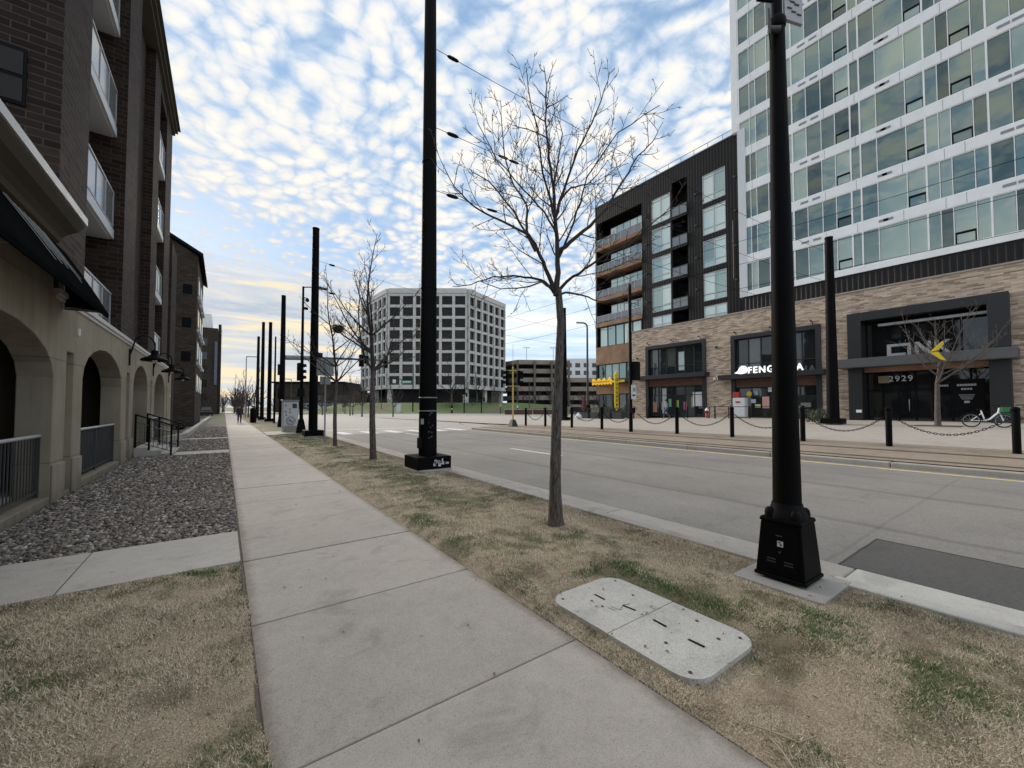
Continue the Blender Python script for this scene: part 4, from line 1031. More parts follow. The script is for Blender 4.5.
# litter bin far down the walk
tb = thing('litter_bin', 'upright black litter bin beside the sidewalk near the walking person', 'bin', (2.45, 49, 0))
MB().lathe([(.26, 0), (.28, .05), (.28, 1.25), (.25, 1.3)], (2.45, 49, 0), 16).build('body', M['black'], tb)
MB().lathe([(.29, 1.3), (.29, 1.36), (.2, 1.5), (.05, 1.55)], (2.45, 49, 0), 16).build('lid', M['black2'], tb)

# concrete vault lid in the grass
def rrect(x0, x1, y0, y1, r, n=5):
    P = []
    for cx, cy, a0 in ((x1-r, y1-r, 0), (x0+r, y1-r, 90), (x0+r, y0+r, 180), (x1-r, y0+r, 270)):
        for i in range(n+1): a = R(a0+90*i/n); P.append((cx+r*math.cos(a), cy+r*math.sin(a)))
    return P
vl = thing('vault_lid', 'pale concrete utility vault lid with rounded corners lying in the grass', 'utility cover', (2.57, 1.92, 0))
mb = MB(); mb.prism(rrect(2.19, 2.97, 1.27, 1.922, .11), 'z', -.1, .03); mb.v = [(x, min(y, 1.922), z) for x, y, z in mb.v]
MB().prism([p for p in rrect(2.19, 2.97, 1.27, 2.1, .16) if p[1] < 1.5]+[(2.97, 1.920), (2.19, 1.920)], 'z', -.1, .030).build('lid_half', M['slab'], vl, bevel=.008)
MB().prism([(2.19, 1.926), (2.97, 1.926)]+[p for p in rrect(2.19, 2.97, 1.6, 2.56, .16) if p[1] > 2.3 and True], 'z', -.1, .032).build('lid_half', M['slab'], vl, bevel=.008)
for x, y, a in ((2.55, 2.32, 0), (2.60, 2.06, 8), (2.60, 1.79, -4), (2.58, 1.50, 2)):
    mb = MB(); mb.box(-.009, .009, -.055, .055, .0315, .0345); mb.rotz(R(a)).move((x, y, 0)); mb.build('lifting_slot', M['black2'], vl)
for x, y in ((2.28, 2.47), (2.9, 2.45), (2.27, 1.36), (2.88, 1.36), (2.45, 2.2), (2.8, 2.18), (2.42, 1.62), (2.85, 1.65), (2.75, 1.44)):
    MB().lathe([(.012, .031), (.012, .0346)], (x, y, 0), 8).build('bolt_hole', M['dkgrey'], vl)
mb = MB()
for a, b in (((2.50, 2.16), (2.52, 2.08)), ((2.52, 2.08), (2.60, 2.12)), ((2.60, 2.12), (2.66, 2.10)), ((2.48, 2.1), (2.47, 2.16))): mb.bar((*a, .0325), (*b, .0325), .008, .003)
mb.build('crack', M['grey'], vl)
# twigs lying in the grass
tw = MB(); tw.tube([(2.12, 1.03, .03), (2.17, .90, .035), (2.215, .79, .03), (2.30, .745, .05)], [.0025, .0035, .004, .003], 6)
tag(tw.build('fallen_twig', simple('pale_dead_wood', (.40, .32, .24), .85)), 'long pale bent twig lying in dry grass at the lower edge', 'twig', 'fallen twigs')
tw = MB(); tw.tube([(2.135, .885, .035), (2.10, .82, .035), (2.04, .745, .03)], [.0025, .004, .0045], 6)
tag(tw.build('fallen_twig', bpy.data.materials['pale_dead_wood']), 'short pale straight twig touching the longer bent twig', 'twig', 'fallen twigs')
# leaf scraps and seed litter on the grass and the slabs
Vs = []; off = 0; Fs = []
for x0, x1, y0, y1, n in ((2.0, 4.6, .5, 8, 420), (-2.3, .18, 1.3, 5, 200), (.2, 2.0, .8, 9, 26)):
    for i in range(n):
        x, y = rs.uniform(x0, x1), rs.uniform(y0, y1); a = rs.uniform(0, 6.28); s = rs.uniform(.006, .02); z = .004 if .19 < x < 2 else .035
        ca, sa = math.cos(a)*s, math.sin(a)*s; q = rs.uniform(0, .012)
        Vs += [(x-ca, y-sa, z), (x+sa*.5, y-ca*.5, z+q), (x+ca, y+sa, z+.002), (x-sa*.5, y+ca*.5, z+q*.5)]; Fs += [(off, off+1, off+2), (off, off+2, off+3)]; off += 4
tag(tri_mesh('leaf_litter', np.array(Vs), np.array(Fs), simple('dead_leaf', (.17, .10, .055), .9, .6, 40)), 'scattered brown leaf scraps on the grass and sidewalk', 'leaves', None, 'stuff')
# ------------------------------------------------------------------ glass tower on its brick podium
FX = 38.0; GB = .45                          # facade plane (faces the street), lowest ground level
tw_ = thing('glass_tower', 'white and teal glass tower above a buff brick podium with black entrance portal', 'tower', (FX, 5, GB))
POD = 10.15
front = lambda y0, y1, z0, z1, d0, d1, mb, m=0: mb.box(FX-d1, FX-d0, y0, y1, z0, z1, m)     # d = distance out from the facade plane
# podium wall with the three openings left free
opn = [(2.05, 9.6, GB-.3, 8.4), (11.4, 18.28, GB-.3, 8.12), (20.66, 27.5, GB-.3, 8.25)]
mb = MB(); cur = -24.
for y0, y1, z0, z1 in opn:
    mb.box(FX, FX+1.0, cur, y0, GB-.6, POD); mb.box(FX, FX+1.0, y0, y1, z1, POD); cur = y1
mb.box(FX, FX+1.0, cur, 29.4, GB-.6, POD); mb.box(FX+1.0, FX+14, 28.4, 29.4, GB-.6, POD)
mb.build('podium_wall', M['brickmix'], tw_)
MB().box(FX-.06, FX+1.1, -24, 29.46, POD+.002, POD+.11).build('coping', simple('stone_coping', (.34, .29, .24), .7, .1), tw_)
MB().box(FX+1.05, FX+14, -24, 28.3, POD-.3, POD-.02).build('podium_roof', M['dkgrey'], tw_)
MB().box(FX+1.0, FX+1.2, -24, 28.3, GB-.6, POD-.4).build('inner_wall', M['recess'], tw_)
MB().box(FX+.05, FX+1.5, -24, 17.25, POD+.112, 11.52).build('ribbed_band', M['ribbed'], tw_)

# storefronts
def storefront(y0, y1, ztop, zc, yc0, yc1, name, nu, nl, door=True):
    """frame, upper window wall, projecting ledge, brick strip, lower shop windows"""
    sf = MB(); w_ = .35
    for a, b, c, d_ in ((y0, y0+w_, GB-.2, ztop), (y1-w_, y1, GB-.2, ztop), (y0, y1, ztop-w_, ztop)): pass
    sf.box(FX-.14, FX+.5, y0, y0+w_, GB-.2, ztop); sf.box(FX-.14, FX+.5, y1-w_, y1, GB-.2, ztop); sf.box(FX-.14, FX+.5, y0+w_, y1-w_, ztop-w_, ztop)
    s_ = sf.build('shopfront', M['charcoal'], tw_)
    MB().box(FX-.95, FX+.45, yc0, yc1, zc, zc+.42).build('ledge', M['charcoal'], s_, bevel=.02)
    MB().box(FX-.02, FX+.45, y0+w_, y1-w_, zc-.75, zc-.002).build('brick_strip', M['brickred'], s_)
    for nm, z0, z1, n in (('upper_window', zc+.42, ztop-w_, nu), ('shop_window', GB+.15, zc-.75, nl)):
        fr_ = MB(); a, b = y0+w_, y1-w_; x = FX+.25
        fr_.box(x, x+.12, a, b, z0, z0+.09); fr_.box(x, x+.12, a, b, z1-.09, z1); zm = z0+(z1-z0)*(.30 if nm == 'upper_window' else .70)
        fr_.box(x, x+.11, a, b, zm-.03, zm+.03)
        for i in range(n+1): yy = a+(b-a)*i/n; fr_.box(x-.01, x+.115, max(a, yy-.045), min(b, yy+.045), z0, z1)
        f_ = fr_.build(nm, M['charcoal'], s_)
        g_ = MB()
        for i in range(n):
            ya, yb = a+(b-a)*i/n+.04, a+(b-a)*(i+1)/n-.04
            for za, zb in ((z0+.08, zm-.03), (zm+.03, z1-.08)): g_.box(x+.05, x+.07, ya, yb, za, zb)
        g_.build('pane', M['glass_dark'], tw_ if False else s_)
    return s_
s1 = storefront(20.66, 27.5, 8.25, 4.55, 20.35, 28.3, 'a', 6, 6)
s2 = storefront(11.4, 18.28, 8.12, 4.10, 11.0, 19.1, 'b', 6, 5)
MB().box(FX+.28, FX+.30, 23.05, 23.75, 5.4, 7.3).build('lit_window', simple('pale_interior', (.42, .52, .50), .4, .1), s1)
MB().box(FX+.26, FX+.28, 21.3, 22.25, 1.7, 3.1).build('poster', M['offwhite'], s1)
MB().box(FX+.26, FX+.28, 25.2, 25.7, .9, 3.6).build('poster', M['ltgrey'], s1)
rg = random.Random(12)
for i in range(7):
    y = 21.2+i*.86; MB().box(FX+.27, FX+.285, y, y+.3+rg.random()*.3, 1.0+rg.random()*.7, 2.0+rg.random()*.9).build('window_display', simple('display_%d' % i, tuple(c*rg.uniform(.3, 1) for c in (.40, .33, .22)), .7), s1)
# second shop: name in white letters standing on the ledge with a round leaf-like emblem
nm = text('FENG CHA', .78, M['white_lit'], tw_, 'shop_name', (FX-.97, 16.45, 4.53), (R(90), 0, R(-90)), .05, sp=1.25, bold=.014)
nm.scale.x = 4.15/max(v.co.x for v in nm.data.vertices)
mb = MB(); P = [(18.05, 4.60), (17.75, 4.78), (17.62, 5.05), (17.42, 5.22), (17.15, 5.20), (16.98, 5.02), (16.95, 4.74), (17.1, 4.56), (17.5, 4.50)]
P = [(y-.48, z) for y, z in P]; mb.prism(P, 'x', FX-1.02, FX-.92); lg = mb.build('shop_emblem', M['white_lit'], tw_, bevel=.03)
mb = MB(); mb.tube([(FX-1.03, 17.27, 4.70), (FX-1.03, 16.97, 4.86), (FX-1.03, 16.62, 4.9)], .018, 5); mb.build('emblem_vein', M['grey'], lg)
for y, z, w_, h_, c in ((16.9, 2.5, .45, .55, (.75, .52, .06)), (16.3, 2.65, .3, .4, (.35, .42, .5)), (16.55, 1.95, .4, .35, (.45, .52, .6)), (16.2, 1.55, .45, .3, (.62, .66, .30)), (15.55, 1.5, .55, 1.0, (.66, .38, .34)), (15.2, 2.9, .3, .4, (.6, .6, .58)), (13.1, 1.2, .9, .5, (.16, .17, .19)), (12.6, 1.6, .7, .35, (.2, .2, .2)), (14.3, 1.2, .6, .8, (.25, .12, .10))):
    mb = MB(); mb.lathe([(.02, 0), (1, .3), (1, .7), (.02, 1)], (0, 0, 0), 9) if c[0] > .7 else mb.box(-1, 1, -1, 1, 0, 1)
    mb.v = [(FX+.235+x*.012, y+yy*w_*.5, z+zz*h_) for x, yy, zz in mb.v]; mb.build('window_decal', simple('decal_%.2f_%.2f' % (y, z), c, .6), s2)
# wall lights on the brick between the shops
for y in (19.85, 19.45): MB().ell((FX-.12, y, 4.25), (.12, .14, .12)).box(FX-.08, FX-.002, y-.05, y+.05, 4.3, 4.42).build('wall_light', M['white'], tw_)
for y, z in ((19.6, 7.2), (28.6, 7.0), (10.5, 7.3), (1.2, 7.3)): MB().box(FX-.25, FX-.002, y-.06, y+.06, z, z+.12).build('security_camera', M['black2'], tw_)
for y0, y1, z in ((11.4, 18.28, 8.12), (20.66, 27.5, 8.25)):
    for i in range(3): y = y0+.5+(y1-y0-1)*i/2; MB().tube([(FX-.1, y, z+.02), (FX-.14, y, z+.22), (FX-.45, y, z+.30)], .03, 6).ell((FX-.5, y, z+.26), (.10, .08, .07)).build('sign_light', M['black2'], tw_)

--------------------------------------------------

= SHORT TASK =
Please reproduce the listing exactly from its opening line through the line that contains "16).build('lid', M['black2'], tb)", both included, with all pictures omitted.

= EXPECTED ANSWER =
Continue the Blender Python script for this scene: part 4, from line 1031. More parts follow. The script is for Blender 4.5.
# litter bin far down the walk
tb = thing('litter_bin', 'upright black litter bin beside the sidewalk near the walking person', 'bin', (2.45, 49, 0))
MB().lathe([(.26, 0), (.28, .05), (.28, 1.25), (.25, 1.3)], (2.45, 49, 0), 16).build('body', M['black'], tb)
MB().lathe([(.29, 1.3), (.29, 1.36), (.2, 1.5), (.05, 1.55)], (2.45, 49, 0), 16).build('lid', M['black2'], tb)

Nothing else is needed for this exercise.